▶ Exercise
Using the entries that follow, collect the lines where the word "this" appears.

▶ Data shown
------------------------------

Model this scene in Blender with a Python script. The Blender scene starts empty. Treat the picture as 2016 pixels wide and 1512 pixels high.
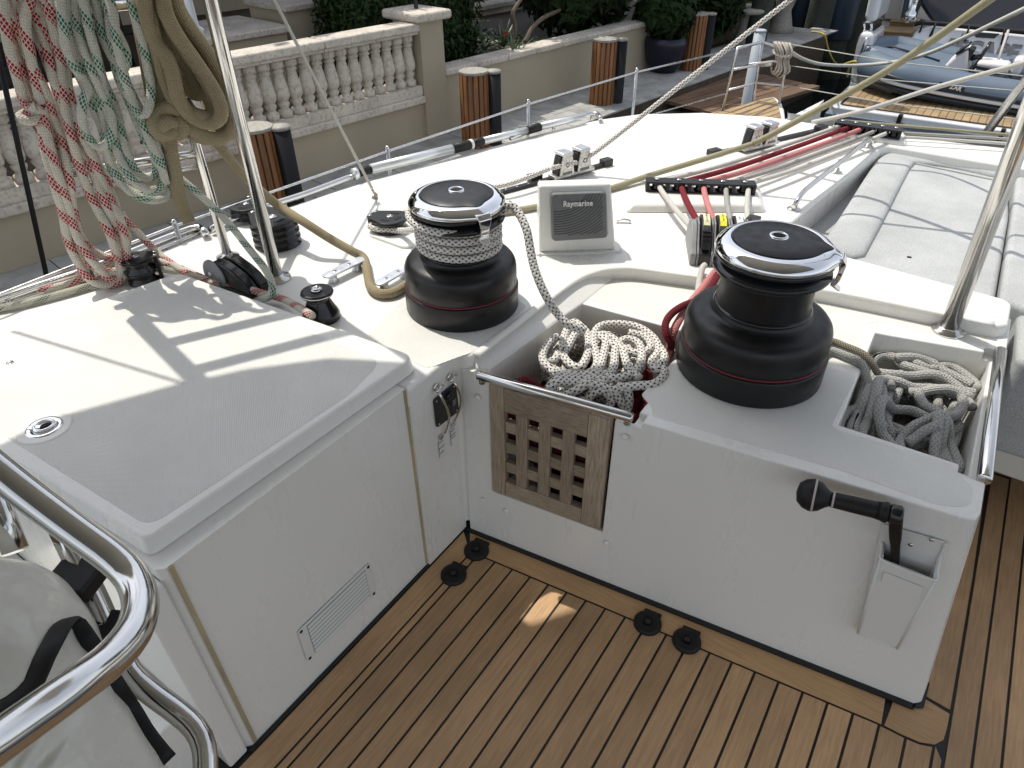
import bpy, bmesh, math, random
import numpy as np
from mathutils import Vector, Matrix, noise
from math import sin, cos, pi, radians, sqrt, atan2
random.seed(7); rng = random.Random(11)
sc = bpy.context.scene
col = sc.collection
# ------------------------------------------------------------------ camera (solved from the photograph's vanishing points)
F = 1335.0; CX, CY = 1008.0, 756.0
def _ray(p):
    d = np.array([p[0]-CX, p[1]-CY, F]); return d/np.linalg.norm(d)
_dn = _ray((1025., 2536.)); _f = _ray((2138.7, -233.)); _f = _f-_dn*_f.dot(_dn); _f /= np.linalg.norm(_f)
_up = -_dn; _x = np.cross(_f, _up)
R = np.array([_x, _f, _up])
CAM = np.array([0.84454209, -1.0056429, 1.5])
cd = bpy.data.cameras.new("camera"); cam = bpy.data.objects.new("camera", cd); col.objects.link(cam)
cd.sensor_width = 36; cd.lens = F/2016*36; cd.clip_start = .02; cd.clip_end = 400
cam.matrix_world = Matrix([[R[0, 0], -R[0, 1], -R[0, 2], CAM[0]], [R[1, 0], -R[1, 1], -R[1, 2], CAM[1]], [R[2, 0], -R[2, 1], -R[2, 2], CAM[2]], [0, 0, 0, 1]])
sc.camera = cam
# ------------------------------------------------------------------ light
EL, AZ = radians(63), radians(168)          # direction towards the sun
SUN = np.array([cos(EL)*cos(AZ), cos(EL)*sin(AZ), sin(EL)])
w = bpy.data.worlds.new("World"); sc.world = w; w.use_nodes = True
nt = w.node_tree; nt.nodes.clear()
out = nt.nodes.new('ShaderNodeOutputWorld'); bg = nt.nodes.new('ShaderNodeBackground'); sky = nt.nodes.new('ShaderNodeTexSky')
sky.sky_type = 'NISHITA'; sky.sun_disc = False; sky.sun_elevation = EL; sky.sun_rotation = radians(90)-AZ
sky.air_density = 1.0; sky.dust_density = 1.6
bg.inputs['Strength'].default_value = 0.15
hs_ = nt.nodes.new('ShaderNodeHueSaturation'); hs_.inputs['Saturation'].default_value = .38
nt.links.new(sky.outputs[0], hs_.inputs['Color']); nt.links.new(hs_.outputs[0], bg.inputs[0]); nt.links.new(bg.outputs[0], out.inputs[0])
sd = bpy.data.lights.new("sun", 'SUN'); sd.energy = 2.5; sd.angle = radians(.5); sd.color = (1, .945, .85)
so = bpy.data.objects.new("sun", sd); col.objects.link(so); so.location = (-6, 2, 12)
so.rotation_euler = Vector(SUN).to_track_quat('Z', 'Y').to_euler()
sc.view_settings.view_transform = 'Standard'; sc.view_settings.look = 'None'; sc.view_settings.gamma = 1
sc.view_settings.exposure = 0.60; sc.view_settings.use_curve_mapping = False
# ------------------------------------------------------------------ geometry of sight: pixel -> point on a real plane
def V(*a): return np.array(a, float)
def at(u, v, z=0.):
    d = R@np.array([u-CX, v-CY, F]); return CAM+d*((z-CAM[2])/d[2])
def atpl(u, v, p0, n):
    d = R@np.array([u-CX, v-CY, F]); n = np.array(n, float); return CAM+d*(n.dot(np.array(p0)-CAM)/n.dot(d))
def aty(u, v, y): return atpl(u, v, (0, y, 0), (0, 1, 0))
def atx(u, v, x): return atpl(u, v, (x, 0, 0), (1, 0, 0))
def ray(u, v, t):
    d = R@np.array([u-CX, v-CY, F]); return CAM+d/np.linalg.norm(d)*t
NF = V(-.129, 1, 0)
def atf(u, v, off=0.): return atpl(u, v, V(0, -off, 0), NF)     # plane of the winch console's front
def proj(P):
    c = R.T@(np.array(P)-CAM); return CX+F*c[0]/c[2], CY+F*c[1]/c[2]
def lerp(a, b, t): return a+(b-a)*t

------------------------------

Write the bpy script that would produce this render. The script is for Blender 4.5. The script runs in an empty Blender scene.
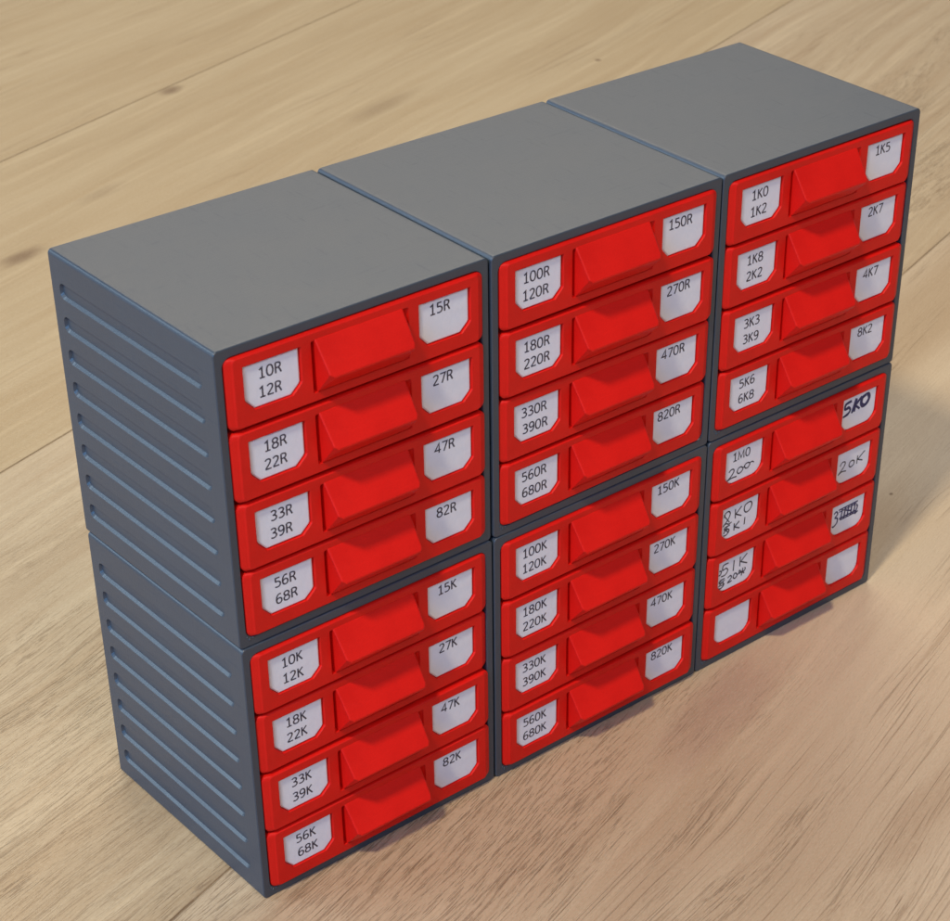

------------------------------

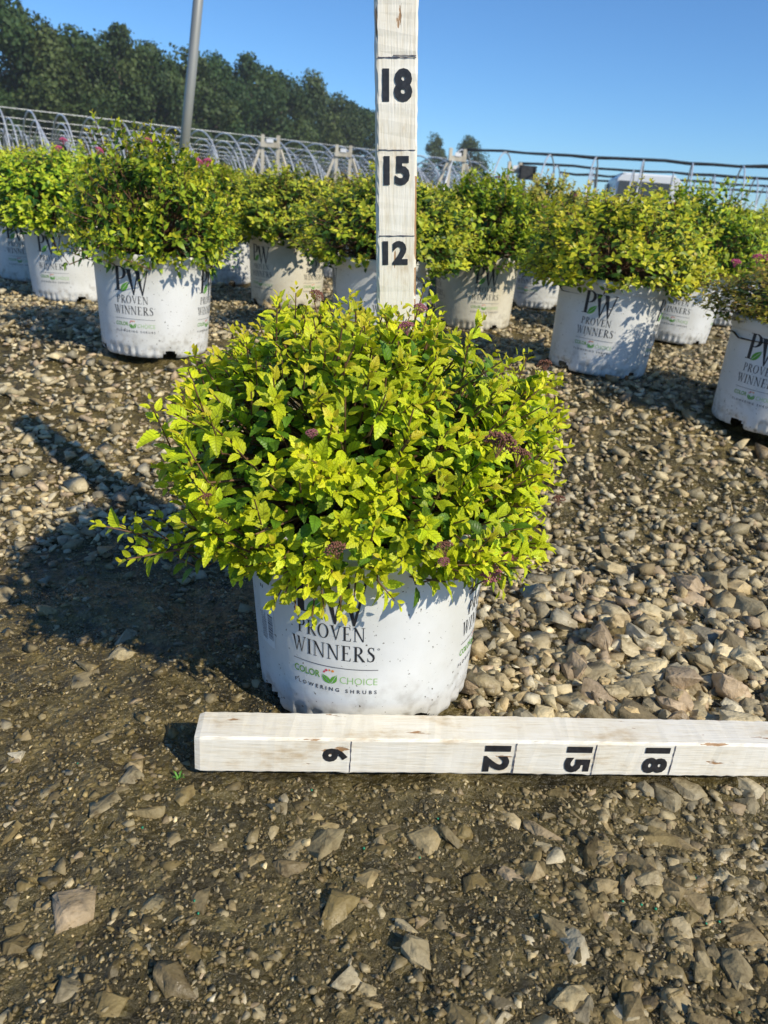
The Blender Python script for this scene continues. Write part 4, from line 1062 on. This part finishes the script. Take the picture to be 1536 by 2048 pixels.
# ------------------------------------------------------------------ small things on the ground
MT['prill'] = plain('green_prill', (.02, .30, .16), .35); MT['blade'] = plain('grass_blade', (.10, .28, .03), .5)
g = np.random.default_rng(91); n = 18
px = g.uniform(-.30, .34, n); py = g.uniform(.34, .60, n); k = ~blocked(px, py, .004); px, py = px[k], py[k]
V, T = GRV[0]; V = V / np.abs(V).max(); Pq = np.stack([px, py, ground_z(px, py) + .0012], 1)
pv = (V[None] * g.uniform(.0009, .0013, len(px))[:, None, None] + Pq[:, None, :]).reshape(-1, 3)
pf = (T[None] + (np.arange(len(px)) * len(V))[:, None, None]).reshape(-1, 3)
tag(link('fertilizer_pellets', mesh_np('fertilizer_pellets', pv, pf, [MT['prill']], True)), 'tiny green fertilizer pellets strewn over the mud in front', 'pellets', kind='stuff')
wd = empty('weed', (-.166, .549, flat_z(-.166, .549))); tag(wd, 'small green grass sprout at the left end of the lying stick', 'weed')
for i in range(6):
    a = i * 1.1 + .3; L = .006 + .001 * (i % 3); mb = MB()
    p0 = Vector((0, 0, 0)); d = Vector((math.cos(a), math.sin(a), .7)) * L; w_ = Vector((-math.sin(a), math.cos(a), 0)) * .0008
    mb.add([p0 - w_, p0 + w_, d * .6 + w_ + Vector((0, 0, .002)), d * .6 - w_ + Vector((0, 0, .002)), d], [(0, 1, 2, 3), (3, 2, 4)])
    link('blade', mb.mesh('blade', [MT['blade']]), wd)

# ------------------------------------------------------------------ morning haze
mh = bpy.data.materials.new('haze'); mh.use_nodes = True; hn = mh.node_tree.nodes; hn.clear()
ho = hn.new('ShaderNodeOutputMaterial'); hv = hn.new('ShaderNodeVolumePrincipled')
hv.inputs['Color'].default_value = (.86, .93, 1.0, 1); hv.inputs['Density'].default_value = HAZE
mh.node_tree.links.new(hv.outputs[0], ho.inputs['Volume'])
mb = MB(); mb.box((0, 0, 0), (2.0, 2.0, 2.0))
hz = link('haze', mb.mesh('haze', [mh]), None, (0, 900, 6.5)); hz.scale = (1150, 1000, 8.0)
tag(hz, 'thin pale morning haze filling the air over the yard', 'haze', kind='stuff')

------------------------------

▶ Full solution
Model this scene in Blender with a Python script. The Blender scene starts empty. Treat the picture as 2016 pixels wide and 1512 pixels high.
Write the bpy script that would produce this render. The script is for Blender 4.5. The script runs in an empty Blender scene.
The Blender Python script for this scene continues. Write part 4, from line 1062 on. This part finishes the script. Take the picture to be 1536 by 2048 pixels.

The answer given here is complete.